Conversamos com Chen na viagem entre Guilin e Cantão. Boas dicas sobre Cantão. Chen é de Hong Kong e fala com certa superioridade dos seus "irmãos" do continente. São ainda muito toscos, escarram no chão, têm muito o que aprender. Perguntamos sobre a possibilidade de reversão das atuais tendências. Chen está seguro, a China nunca mais será "vermelha", e se os burocratas de Pequim tentarem forçar a barra, o Sul simplesmente se separará.

China 2000

O Banco Mundial anuncia que se as coisas continuarem assim, a China será a maior potência mundial em 2020. Projeções lineares, é claro, dificilmente realizáveis, mas que têm o valor simbólico de apontar a força do dinamismo chinês.
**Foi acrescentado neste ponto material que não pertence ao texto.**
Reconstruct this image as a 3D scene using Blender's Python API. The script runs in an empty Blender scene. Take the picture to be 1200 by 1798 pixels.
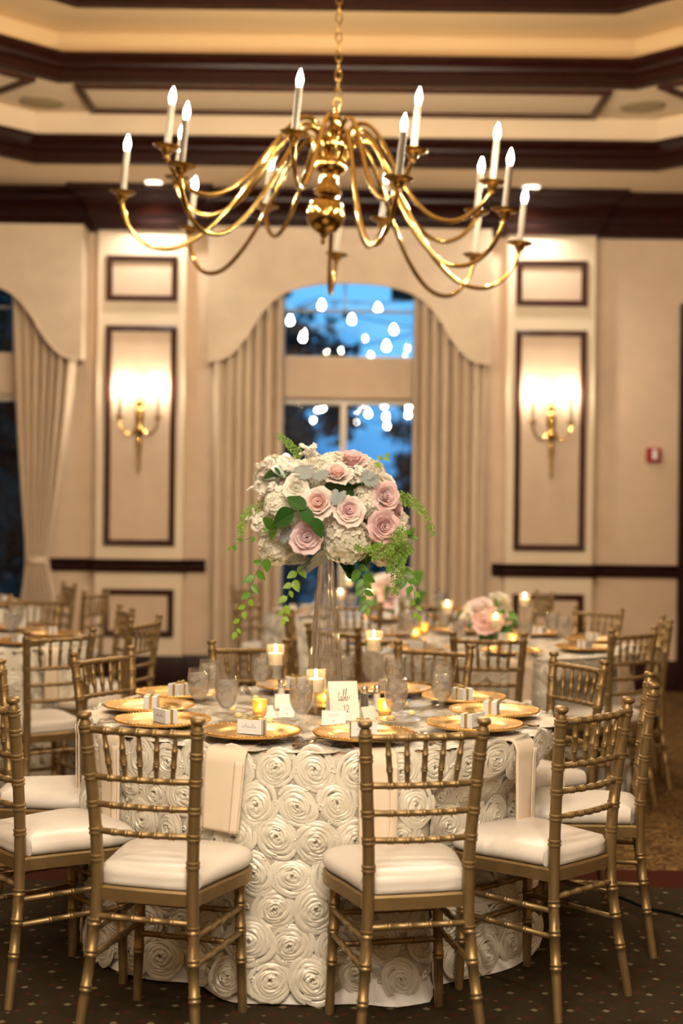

Sem dúvida, mais uma ironia das musas da história, o "expansionismo" chinês troca o vermelho das idéias de Mao, que desejava homogeneizar as condições sociais, pelo amarelo do ouro, que homogeniza todas as cobiças.

A China oficial, dos congressos do Partido Comunista, continua a falar num obscuro socialismo de mercado, numa definição extraordinariamente semelhante à defendida por amplos setores do PT. Parecem não se dar conta, ou fingem não perceber, que o capitalismo fervilha furiosamente na sociedade, na ambição desmedida das milhões de Miniás que pululam em todas as esquinas, nos portentosos hotéis de luxo e nas gigantescas torres comerciais envidraçadas que se espalham pelas cidades, no apetite do ganho individual, nas florestas compactas de prédios e fábricas das Zonas Econômicas Especiais, na publicidade da TV e, acima de tudo, na avidez do dinheiro e na submissão ao "bezerro de ouro".

Peregrinando por suas ruínas, não é difícil constatar que o socialismo está morto e bem morto na Rússia, amesquinhada e torturada pelas privações, e na China, empanturrada pela abundância da prosperidade. Um sonho que morreu, um pesadelo com o qual será necessário conviver. Uma aventura a refazer.

Daniel Aarão Reis é professor de História da Universidade Federal Fluminense.